Among 100 countries with continuous data, India ranks 63rd in terms of progress — demonstrating that it has done little while other countries have moved ahead.
Why does this matter?
Because discussions around gender inequality are increasingly relegated to academic debates, feminist forums, or token observances on Women’s Day. Mainstream media rarely covers these statistics. The humanities and social science departments, traditionally spaces for such discussions, face steady defunding and delegitimisation.
Yet, international embarrassment cannot be contained by suppressing domestic voices. The same government ministers who proudly narrate India’s growth story at WEF summits must also be held accountable for the country’s appalling gender equality record.
What India needs to do
To seek global leadership, India must first confront its widening gender gap.
This begins with the speedy implementation of the Women’s Reservation Act and robust investments in women’s skill development, employment opportunities, and reproductive healthcare. Persistent issues like female foeticide and low female labour force participation can no longer be ignored.

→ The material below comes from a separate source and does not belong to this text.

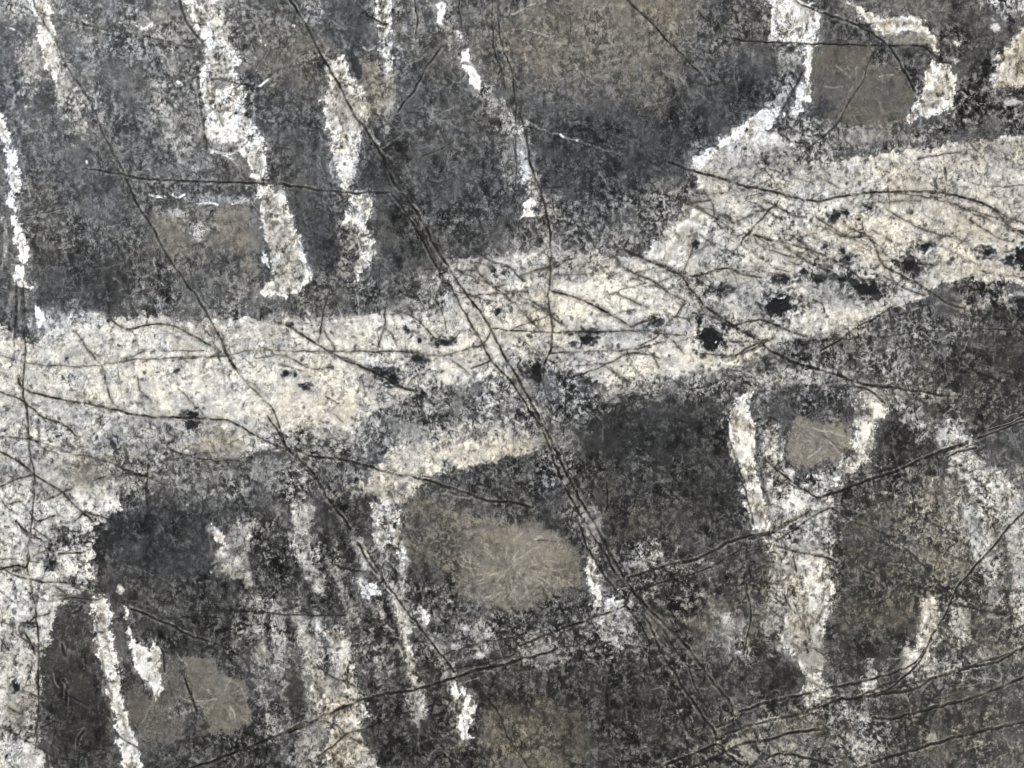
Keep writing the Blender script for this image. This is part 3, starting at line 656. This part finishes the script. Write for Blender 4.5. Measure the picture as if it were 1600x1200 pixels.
crack([700,1045, 760,1036, 812,1018], 1.3, .45)
crack([982,902, 1040,884, 1092,872, 1142,846, 1180,836, 1204,832, 1240,812, 1262,800], 2.6, .92, .4, label="heavy black crack rising to the right, left half")
crack([1170,842, 1186,836, 1204,832, 1222,822, 1236,814], 4.2, .92, .2, part=False)
crack([1276,778, 1300,772, 1350,752, 1400,736, 1440,718, 1474,704, 1512,690], 2.9, .92, .4, label="heavy black crack rising to the right, right half")
crack([1470,707, 1490,700, 1511,690], 4, .9, .2, part=False); crack([1480,715, 1500,706, 1525,700], 1.8, .7)
crack([1525,686, 1560,672, 1600,658, 1660,640], 1.8, .75); crack([1540,672, 1570,664, 1600,652], 1.2, .5)
crack([985,925, 1030,912, 1100,890, 1160,858, 1200,850, 1240,828, 1262,812, 1296,794], 1.6, .6)
crack([1190,712, 1204,726, 1232,748, 1254,764, 1278,778], 1.6, .7); crack([1300,794, 1330,814, 1376,832, 1420,862, 1456,900, 1472,916, 1488,930], 1.6, .6, .3)
crack([1210,852, 1240,862, 1280,868, 1310,878], 1.7, .6, .4); crack([1240,868, 1244,892], 1.5, .6)
crack([1130,660, 1144,700, 1156,740, 1170,790, 1178,820], 1.8, .55); crack([1176,700, 1188,740, 1204,790], 1.3, .5)
crack([862,455, 900,465, 945,486, 986,511], 1.9, .78, .4); crack([985,511, 1008,502, 1024,496], 2.4, .85); crack([1020,506, 1024,498, 1018,494], 2, .8, 0, part=False)
crack([770,513, 806,516, 862,519, 960,518, 1022,518, 1034,522, 1090,524], 1.5, .62, .2)
crack([1072,474, 1054,494, 1038,512, 1022,528, 1000,540], 1.4, .6); crack([860,553, 900,549, 960,548, 1000,544, 1040,534], 1.3, .5)
crack([890,592, 920,580, 955,566, 990,552, 1030,560], 1.5, .6, .3); crack([1100,552, 1140,556, 1170,548, 1195,534, 1210,528], 1.4, .55, .3)
crack([960,382, 990,398, 1012,406, 1040,420, 1064,430, 1078,452, 1094,470, 1120,492, 1160,518, 1190,534], 2.2, .75, .5)
crack([958,400, 985,424, 1022,440, 1046,458, 1072,470], 1.5, .55, .5); crack([1074,452, 1090,466, 1100,488], 4, .4, .4, part=False)
crack([1150,555, 1185,536, 1200,545, 1240,566, 1290,580, 1350,600, 1400,606, 1455,614, 1500,620], 2.3, .78, .35)
crack([1075,432, 1100,428, 1112,423, 1140,420, 1160,428, 1190,434], 1.7, .65, .3); crack([1068,424, 1078,400, 1084,378], 1.2, .45)
crack([1150,508, 1172,502, 1196,502, 1230,515, 1262,526], 1.8, .65, .3); crack([1130,534, 1180,534, 1200,530], 1.5, .6)
crack([1144,396, 1160,376, 1180,352, 1200,332, 1216,314], 1.5, .6, .2); crack([1100,300, 1114,320, 1116,336], 1.4, .5); crack([1084,300, 1100,304, 1130,302], 1.6,.5)
crack([1180,368, 1240,384, 1290,400, 1322,418, 1350,438], 1.8, .6, .4); crack([1376,430, 1400,442, 1424,456, 1446,462], 1.6, .6, .3); crack([1180,372, 1190,386, 1240,402], 1.4, .4, .3)
crack([1330,358, 1360,372, 1378,410, 1400,426, 1426,440, 1452,456, 1480,474, 1508,480], 1.8, .62, .35)
crack([1282,548, 1310,532, 1345,508, 1366,498, 1388,484], 1.8, .65, .2); crack([1430,518, 1480,516, 1530,514, 1580,514], 1.4, .55, .3); crack([1250,540, 1300,530, 1370,528, 1440,516], 1.2, .4)
crack([1270,468, 1284,474, 1288,488], 1.8, .7, 0); crack([1330,600, 1362,612, 1382,630], 1.8, .7); crack([1500,570, 1530,582, 1570,600], 1.6, .7)
crack([1350,602, 1372,602, 1420,604, 1480,620, 1520,650], 1.2,.4)
crack([430,502, 458,514, 492,536, 520,554, 548,566, 580,580, 600,590, 625,604, 650,610], 2.1, .75, .35)
crack([512,462, 504,488, 502,512, 497,534], 1.5, .7); crack([506,516, 518,534, 524,548], 1.3, .55)
crack([602,480, 600,512, 594,528, 590,542], 1.5, .65); crack([600,512, 612,522, 620,542], 1.3, .55)
crack([612,486, 640,492, 660,508, 682,530], 1.5, .6, .3); crack([718,520, 706,534, 694,540], 2, .85, 0); crack([678,468, 690,486, 698,520], 1.4, .55)
crack([280,562, 350,556, 400,547, 460,549, 540,549, 620,549, 650,552, 690,556, 740,543, 760,540], 1.4, .55, .2)
crack([400,560, 440,555, 470,568, 492,577, 520,574], 1.4, .55, .2); crack([490,552, 530,556, 576,580], 1.4,.4)
crack([740,390, 768,408, 784,412, 800,422, 820,440], 1.6, .6, .2); crack([738,408, 752,430, 776,452, 800,470, 822,492, 840,512], 1.6, .5, .3)
crack([735,576, 756,568, 768,562], 1.6, .7); crack([766,520, 760,532, 754,540], 1.2, .6)
crack([118,518, 135,542, 148,560, 158,572, 164,590, 172,622, 184,636], 1.6, .6, .3); crack([-20,552, 0,556, 50,568, 110,572, 160,570, 210,562, 260,560, 340,556], 1.3, .5, .2)
crack([172,500, 200,514, 240,506, 270,510, 300,524, 322,536, 345,550], 1.8, .6, .3); crack([192,562, 212,554, 226,548], 1.4, .5); crack([215,590, 218,610, 232,622], 1.2, .45)
crack([262,700, 300,715, 340,720, 385,722], 1.2, .5)
crack([1152,1112, 1200,1098, 1250,1086, 1300,1074, 1350,1064, 1380,1056, 1402,1048, 1430,1036, 1446,1012], 1.8, .82, .2)
crack([1446,1014, 1462,984, 1478,956, 1488,932, 1500,912, 1524,884, 1548,858, 1578,822, 1610,790, 1660,740], 1.8, .82, .3, label="crack branching down from the right edge")
crack([1446,1014, 1434,1036, 1408,1060, 1380,1080, 1340,1090], 1.7, .75, .2)
crack([1488,930, 1470,916, 1458,900], 1.8, .8, part=False); crack([1490,943, 1530,952, 1572,960], 1.6, .65); crack([1472,976, 1496,996, 1524,1026], 1.3, .5)
crack([1152,1112, 1142,1128, 1118,1136], 1.5, .7, .2); crack([1149,1124, 1156,1136, 1166,1152], 1.6, .8)
crack([987,922, 1000,942, 1020,968, 1040,992, 1056,1018, 1070,1036, 1084,1046, 1098,1046], 1.5, .65, .2)
crack([976,944, 996,970, 1014,1002], 1.7, .7, .2); crack([992,946, 1012,970, 1022,994, 1030,1014], 1.8, .7, .2)
crack([1036,1026, 1052,1048, 1066,1074, 1084,1100, 1100,1124, 1116,1142, 1118,1164, 1134,1176], 2.3, .88, .2)
crack([1076,1046, 1086,1072, 1092,1084], 1.3, .55); crack([1030,1056, 1050,1096, 1066,1126, 1078,1144, 1108,1160], 1.5, .5)
crack([1014,1000, 1014,1060], 1, .4)
crack([1020,1204, 1048,1192, 1098,1172, 1122,1164, 1134,1176], 2, .82, .3); crack([1060,1210, 1100,1190, 1134,1176, 1160,1162, 1200,1156, 1232,1146, 1288,1140], 2.4, .82, .5)
crack([1120,1156, 1150,1140, 1200,1126, 1262,1112, 1308,1094, 1336,1092, 1372,1074, 1402,1064], 2.2, .82, .4)
crack([1340,1090, 1400,1082, 1430,1076, 1462,1058, 1520,1042, 1562,1032, 1600,1012, 1680,990], 2.6, .82, .6, label="upper of the three parallel cracks at the lower right")
crack([1356,1088, 1420,1070, 1480,1052, 1540,1032, 1600,1012], 1.5, .55, .5)
crack([1364,1122, 1400,1122, 1450,1108, 1512,1092, 1560,1074, 1600,1058, 1680,1036], 2.2, .85, .4, label="middle of the three parallel cracks at the lower right")
crack([1330,1204, 1390,1182, 1440,1168, 1500,1150, 1560,1136, 1600,1126, 1680,1100], 2.5, .85, .5, label="lowest of the three parallel cracks at the lower right")
crack([1196,1186, 1216,1178, 1250,1182, 1300,1196], 2, .8, .4); crack([1134,1176, 1160,1196], 2, .7); crack([1128,1176, 1146,1174, 1158,1182], 4, .8, 0, part=False)
crack([574,862, 592,892, 606,916, 628,944, 652,976, 672,1002, 692,1026, 710,1050], 1.7, .72, .2)
crack([560,848, 578,882, 590,896], 1.8, .7); crack([550,892, 576,894, 592,908], 1.6, .6)
crack([732,1054, 752,1080, 776,1112, 792,1148, 812,1180, 832,1206], 1.6, .65, .2)
crack([332,124, 376,132, 398,134], 1.4, .6); crack([60,20, 100,32, 170,48, 240,60, 300,76], 1.3, .4)
crack([280,0, 292,34, 310,60, 318,64], 2.2, .75, 0); crack([310,120, 316,180, 324,232], 2.4, .5, 0)
crack([405,24, 420,70, 398,110], 1, .3); crack([600,250, 640,300, 660,330], 1.6, .6, .1)
crack([648,0, 652,30, 650,60], 2, .6, 0); crack([718,0, 718,24, 722,40], 1.6, .5, 0)
crack([1476,318, 1478,290], 1.4, .6, 0); crack([1476,262, 1478,280], 3, .7, 0, part=False)
crack([1440,560, 1490,575, 1540,620, 1600,650], 1.2, .35); crack([1240,940, 1256,980, 1262,996], 1.2, .4)
crack([1165,912, 1172,960, 1162,1020], 1.8, .55, 0); crack([948,754, 950,780, 946,800], 1.8, .6, 0)
# slanting fissure sets that hatch the band right of its middle
hb = np.random.RandomState(31)
for k in range(64):
    x, y = (hb.uniform(1040, 1520), hb.uniform(300, 500)) if k < 44 else (hb.uniform(660, 1040), hb.uniform(400, 590))
    a = math.radians(29 + hb.normal(0, 5) if k % 3 else -14 + hb.normal(0, 7)); L = hb.uniform(30, 105)
    fl = [x, y]; px_, py_ = x, y
    for q in range(4):
        a += hb.normal(0, .1); px_ += math.cos(a) * L / 4; py_ += math.sin(a) * L / 4; fl += [px_, py_]
    ix, iy = np.searchsorted(AX, px_), np.searchsorted(AY, py_)
    if REG[iy, ix] != 1: continue
    crack(fl, hb.uniform(.9, 1.6), hb.uniform(.28, .5), .3, part=False)
cl = np.random.RandomState(44)
for k in range(34):   # short dark seams breaking up the white left column
    x, y = cl.uniform(0, 140), cl.uniform(770, 1190); a = math.radians(cl.choice([20, 70, 110, -30]) + cl.normal(0, 14)); L = cl.uniform(14, 46)
    crack([x, y, x + math.cos(a) * L * .5 + cl.normal(0, 3), y + math.sin(a) * L * .5, x + math.cos(a) * L, y + math.sin(a) * L], cl.uniform(1.0, 2.4), cl.uniform(.4, .75), .35, part=False)
# small secondary hairlines, mostly in the pale band, following its shear
hr = np.random.RandomState(9)
for k in range(330):
    x, y = hr.uniform(-60, 1660), hr.uniform(150, 1250)
    ix, iy = np.searchsorted(AX, x), np.searchsorted(AY, y)
    inb = REG[iy, ix] == 1
    if not inb and hr.rand() > .22: continue
    a = math.radians(hr.choice([32, 50, -18, 5, 85], p=[.34, .2, .2, .16, .1]) + hr.normal(0, 9))
    L = hr.uniform(18, 70); p = [x, y]
    fl = [x, y]
    for s in range(3):
        a += hr.normal(0, .09)
        p = [p[0] + math.cos(a) * L / 3, p[1] + math.sin(a) * L / 3]; fl += p
    crack(fl, hr.uniform(.7, 1.3), hr.uniform(.25, .55), .12, part=False)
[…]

Ensuring that girls complete secondary and higher education is vital to break intergenerational cycles of inequality.
Simultaneously, making workplaces safer, harassment-free, and inclusive is not optional but essential for meaningful economic growth. However, state action alone won’t suffice. Citizens must demand gender-sensitive policies, challenge everyday sexism, and push for women’s representation in decision-making spaces.